There appears to be no basis in law or reason to conclude that the rule is or should be different in instances such as this.

In addition, California Code of Civil Procedure Section 472 provides that, "Any pleading may be amended once by the party of course . . . at any time before the answer or demurrer is filed, or after demurrer and before the trial of the issue of law thereon . . ." The amended pleading "furnishes the sole basis of the cause of action. The prior pleadings are superseded, cease to perform any function as pleadings, and cannot be looked to as defining any of the issues to be tried." Neuland v. Russell, 50 Cal.App.3d 1, 5, 123 Cal.Rptr. 230 (1975). Thus, merely initiating a suit is not determinative of the final remedy sought or obtained. One could file a complaint seeking judgment on the note and then later amend the complaint seeking foreclosure of the security or vice versa. Even dismissal of the case by the state court, as in this instance, does not bar a plaintiff from bringing another action on the same cause in California. (See, Olwell v.

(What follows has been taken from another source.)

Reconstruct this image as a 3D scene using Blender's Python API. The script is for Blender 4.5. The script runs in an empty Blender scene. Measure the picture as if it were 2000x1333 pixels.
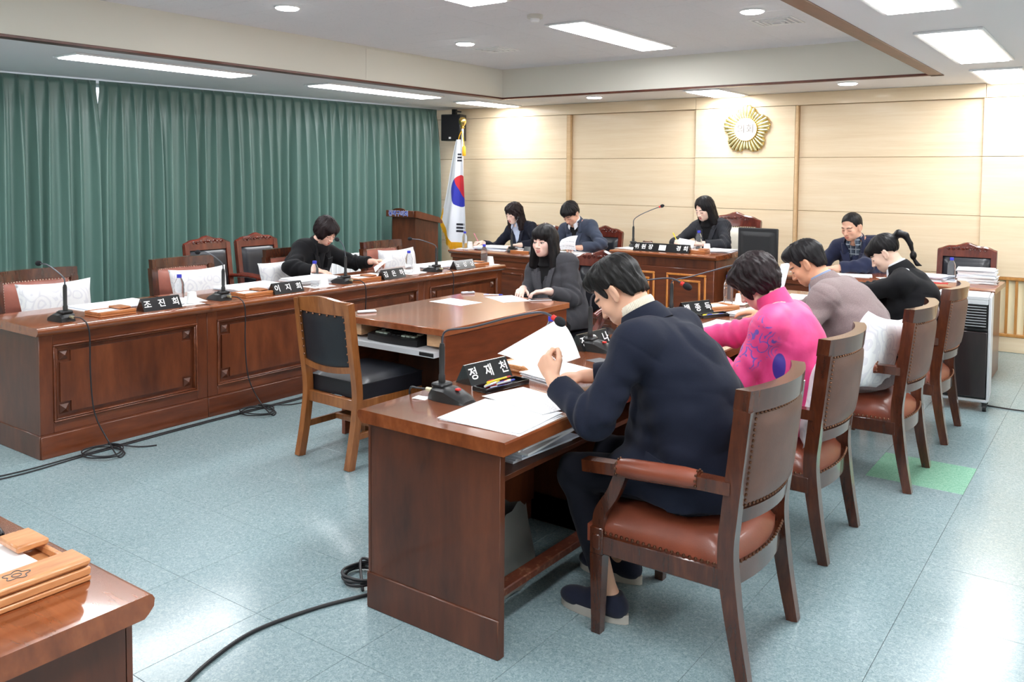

Hopkins, 28 Cal.2d 147, 149, 168 P.2d 972 (1946), wherein it was noted that ordinarily a dismissal does not bar another action on the same cause.) Therefore, it cannot be said that California public policy requires plaintiffs to make an early election as to the course of any aspect of litigation. The policy seems to be quite to the contrary, and neither the facts in this case nor the application of C.C.P. § 726 to those facts compels me to apply a different policy here.

Finally, section 726 was enacted to force creditors to exhaust collateral before subjecting the debtor to a personal judgment and the results thereof. Haas v. Palace Hotel Co. of S.F., 101 Cal.App.2d 108, 121, 224 P.2d 783 (1950). It was not enacted to trap creditors who file suit on a secured debt and thereafter work out a settlement short of judgment, and I will not apply it so.

For all of the foregoing reasons, I have concluded that neither the defendant's deed of trust nor its rights thereunder has been extinguished by application of C.C.P. § 726.